Metro

Mayor Adams’ campaign took $6k from donors linked to foundation backed by Turkish prez’s son

Mayor Eric Adams’ 2021 campaign accepted $6,000 from three donors who serve on the board of a foundation backed by the Turkish president’s son, campaign records show.

The donations came from three Turken Foundation board members, who are all US citizens, between 2018 and 2021, according to the filings reviewed by The Post.

President Recep Tayyip Erdogan’s son Bilal incorporated the foundation, while the Turkish leader’s daughter, Esra Albayrak, is among the 11 people who currently serve on the board.

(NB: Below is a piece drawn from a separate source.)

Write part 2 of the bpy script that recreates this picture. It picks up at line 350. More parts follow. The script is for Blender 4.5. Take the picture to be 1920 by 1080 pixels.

The emergence of the filings comes as Hizzoner’s campaign is embroiled in an FBI probe that’s looking at whether it conspired with the Turkish government to allegedly accept illegal foreign donations.

The foundation’s chair, Behram Turan, coughed up a $3,000 donation, but the Adams campaign later returned $1,000 because it was over the donor limit, according to the filings, which were first reported by The City.

Another $1,000 came from the board’s treasurer, Memis Yetim, whose address on campaign records was listed as the non-existent “Staten Island, NJ.”

Yetim told The City that his donation could possibly have been handled by a “close friend”, but he declined to elaborate further.

Mayor Eric Adams
Mayor Eric Adams’ 2021 campaign accepted $6,000 from three donors who serve on the board of a foundation backed by the Turkish president’s son, campaign records show. Andrew Schwartz / SplashNews.com

And a third donor apparently made a $2,000 contribution.

The donors are volunteers to the Turken Foundation, and they did not list that group, which aims to provide housing in the US for Turkish students, as an employer on the campaign filings.

Separately, Adams’ campaign also received two donations, totaling $12,600, from two board members who serve on the Turkish American Steering Committee (TASC) — a group that was once co-run by an Erdogan political party associate.

The campaign later returned more than $8,000 due to contribution limits. Those donors also didn’t list their involvement with TASC on their contributions, according to The City.

“There is nothing in the documentation or information provided to the campaign by contributors that indicated a connection to the Turken Foundation or the Turkish American Steering Committee,” Vito Pitta, an attorney for the Adams campaign, told The Post when asked about the strings of contributions.

President Recep Tayyip Erdogan's son Bilal incorporated the Turken Foundation.
President Recep Tayyip Erdogan’s son Bilal (above) incorporated the Turken Foundation. ERDEM SAHIN/EPA-EFE/Shutterstock

Hizzoner’s ties to the Turken Foundation date back to at least 2017 when he was still Brooklyn Borough president.

Adams, who has previously boasted of his ties to Turkey, was pictured attending a ground-breaking ceremony in November 2017 after the foundation purchased land in Midtown Manhattan for future student housing.

It comes as the feds continued to investigate whether Adams’ mayoral campaign received illegal donations from the Turkish government as part of an alleged kickback scheme.

One of the probe’s focuses is whether the campaign conspired with the Brooklyn-based KSK Construction Group and the Turkish government to use “straw donors” to illegally funnel foreign cash into his campaign coffers in exchange for favors, law enforcement sources said. 

A straw donor is a person or company which illegally makes a donation with someone else’s money but using their own name to hide its source.

Adams, nor any member of his campaign, have been accused of any wrongdoing.